As illustrated in FIGS. 14A and 14C, the semiconductor device 3a including such channel layers 61 may include insulating layers 81 and 82 such as a high-k layer as interlayer insulating layers and an insulating layer 240 such as a SiO layer or a low-k layer as an inter-wire insulating layer, similarly to the above-described the second embodiment.

As illustrated in FIG. 14B, such a semiconductor device 3b may further include insulating layers 41 and 42 such as a SiO layer or a low-k layer as interlayer insulating layers excluding the vicinity of extension regions of the channel layers 61.

Furthermore, apart from the examples of FIGS. 14A to 14C, a semiconductor layer having a high In concentration and covering the peripheries of the semiconductor layers 61c may have a layer thickness of greater than or equal to 5 nm and less than or equal to the layer thickness of an interlayer insulating layer at at least one of the upper ends or the lower ends of the semiconductor layers 61c similarly to the modification of the first embodiment described above.

According to the semiconductor devices 3 of the other modifications, similar effects as those of the first and second embodiments and the modifications described above are achieved.

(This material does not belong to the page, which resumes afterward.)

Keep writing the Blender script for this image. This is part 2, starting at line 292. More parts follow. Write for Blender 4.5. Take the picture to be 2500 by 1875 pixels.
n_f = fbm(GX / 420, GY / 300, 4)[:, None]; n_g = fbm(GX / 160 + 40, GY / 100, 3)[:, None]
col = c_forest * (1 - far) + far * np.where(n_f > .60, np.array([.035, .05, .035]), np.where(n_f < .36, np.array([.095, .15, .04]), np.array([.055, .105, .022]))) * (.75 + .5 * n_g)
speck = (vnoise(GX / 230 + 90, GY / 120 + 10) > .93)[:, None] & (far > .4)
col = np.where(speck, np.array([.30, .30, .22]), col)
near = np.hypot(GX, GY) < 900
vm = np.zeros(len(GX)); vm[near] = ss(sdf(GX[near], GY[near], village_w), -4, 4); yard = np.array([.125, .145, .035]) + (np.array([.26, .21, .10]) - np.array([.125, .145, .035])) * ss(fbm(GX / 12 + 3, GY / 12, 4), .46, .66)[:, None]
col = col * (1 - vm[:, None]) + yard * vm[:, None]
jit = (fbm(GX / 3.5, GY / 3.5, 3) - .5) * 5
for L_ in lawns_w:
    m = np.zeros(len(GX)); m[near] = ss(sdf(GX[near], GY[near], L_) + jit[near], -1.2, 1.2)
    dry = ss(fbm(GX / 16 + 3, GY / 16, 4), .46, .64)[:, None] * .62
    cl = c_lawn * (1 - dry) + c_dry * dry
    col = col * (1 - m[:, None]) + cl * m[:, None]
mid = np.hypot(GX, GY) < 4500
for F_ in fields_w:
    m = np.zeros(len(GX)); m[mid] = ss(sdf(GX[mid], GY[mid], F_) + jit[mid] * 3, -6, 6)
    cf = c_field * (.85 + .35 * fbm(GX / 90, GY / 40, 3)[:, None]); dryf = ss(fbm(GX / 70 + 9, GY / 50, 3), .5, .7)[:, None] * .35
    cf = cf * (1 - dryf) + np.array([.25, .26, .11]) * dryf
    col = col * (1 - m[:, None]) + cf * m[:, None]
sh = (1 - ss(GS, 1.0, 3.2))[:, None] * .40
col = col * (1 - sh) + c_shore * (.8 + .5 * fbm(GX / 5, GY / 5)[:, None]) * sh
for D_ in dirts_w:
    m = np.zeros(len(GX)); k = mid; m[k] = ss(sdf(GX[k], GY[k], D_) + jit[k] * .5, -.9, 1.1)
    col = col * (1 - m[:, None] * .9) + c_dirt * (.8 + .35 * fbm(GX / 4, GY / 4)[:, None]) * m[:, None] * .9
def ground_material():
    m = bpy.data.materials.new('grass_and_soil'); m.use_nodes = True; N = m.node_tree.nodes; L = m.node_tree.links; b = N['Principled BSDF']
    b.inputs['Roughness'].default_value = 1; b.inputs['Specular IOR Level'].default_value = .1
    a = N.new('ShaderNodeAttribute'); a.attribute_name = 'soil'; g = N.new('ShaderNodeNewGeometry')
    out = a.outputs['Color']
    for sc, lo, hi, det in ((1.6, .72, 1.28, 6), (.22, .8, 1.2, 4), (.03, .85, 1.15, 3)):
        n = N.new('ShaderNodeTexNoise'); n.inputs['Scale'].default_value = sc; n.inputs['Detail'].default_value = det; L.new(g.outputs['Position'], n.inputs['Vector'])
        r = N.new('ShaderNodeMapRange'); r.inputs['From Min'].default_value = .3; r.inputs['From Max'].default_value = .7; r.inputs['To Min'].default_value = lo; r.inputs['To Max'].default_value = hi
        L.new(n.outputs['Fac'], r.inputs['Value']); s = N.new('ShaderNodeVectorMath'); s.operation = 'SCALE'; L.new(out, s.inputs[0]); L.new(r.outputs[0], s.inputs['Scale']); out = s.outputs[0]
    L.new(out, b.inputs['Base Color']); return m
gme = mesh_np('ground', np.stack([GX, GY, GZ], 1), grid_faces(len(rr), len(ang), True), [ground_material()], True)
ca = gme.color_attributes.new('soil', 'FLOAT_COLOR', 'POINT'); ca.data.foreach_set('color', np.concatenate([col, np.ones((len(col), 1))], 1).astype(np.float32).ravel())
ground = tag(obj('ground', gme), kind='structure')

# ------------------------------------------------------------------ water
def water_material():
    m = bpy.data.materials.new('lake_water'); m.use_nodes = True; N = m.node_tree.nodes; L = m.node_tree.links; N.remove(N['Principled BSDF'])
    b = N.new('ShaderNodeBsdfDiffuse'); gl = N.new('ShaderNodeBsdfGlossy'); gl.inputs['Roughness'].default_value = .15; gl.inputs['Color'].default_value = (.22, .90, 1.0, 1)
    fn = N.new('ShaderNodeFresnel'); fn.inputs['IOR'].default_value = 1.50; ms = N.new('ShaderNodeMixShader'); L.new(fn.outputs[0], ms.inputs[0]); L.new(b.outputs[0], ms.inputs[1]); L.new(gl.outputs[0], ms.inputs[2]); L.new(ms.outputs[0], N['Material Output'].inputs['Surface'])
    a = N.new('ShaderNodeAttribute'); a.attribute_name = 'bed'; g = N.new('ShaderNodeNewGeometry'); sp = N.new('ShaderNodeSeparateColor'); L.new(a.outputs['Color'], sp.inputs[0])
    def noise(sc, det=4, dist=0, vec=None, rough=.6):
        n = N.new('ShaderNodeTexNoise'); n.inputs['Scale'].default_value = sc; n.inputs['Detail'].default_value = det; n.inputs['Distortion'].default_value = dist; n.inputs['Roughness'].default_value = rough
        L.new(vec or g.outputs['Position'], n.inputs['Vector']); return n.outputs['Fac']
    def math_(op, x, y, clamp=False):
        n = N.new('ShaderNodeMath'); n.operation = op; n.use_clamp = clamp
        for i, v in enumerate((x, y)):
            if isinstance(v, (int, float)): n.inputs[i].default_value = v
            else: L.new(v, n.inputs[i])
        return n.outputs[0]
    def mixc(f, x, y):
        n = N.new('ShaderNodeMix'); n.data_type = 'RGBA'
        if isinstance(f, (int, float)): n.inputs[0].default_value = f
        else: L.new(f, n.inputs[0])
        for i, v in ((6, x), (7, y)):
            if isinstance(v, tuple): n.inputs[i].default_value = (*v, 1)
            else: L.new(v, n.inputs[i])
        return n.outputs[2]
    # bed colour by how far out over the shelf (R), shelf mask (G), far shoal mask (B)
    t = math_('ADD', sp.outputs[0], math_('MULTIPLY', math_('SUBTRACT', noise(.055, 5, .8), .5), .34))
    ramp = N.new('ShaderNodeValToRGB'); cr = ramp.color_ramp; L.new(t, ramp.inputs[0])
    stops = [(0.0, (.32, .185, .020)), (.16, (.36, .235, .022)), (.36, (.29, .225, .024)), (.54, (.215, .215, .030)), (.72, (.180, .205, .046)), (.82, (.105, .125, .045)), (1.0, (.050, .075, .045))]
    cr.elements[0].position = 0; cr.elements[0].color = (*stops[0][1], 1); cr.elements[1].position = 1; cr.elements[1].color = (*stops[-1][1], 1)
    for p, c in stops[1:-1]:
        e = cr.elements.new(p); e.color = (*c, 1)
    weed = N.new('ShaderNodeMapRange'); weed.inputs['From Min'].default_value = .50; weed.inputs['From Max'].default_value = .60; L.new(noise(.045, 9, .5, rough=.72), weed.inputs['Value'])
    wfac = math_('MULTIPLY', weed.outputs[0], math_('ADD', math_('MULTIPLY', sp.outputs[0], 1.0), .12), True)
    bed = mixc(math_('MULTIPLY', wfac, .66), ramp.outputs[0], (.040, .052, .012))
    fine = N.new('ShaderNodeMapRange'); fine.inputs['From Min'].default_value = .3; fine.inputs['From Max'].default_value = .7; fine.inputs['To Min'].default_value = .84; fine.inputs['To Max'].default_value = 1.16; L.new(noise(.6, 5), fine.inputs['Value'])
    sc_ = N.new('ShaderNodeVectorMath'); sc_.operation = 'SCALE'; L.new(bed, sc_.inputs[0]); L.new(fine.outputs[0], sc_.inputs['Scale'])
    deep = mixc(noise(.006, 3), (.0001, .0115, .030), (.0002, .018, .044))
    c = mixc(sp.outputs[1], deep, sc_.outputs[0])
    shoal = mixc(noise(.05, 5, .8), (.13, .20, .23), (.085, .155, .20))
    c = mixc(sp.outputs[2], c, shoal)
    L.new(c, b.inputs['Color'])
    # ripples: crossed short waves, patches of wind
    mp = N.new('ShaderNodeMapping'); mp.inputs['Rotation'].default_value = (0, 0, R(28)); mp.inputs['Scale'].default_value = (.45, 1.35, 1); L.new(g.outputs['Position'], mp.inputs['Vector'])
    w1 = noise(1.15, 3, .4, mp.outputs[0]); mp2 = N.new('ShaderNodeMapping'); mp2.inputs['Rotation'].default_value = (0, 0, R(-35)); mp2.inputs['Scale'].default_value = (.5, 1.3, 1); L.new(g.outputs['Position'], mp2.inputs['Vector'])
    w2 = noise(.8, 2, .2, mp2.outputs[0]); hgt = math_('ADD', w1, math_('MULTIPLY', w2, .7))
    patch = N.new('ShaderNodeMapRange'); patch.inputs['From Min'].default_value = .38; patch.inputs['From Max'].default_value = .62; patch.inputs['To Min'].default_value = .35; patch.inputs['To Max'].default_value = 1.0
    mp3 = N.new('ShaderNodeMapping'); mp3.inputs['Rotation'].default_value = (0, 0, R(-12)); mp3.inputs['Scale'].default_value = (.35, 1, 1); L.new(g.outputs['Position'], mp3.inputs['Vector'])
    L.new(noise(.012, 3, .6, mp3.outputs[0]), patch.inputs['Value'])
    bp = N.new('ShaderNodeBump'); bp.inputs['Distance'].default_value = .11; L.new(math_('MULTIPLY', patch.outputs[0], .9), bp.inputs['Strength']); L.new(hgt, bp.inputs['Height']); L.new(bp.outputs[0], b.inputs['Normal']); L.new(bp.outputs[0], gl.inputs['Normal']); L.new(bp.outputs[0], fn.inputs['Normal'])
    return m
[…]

While certain embodiments have been described, these embodiments have been presented by way of example only, and are not intended to limit the scope of the inventions. Indeed, the novel embodiments described herein may be embodied in a variety of other forms; furthermore, various omissions, substitutions and changes in the form of the embodiments described herein may be made without departing from the spirit of the inventions. The accompanying claims and their equivalents are intended to cover such forms or modifications as would fall within the scope and spirit of the inventions.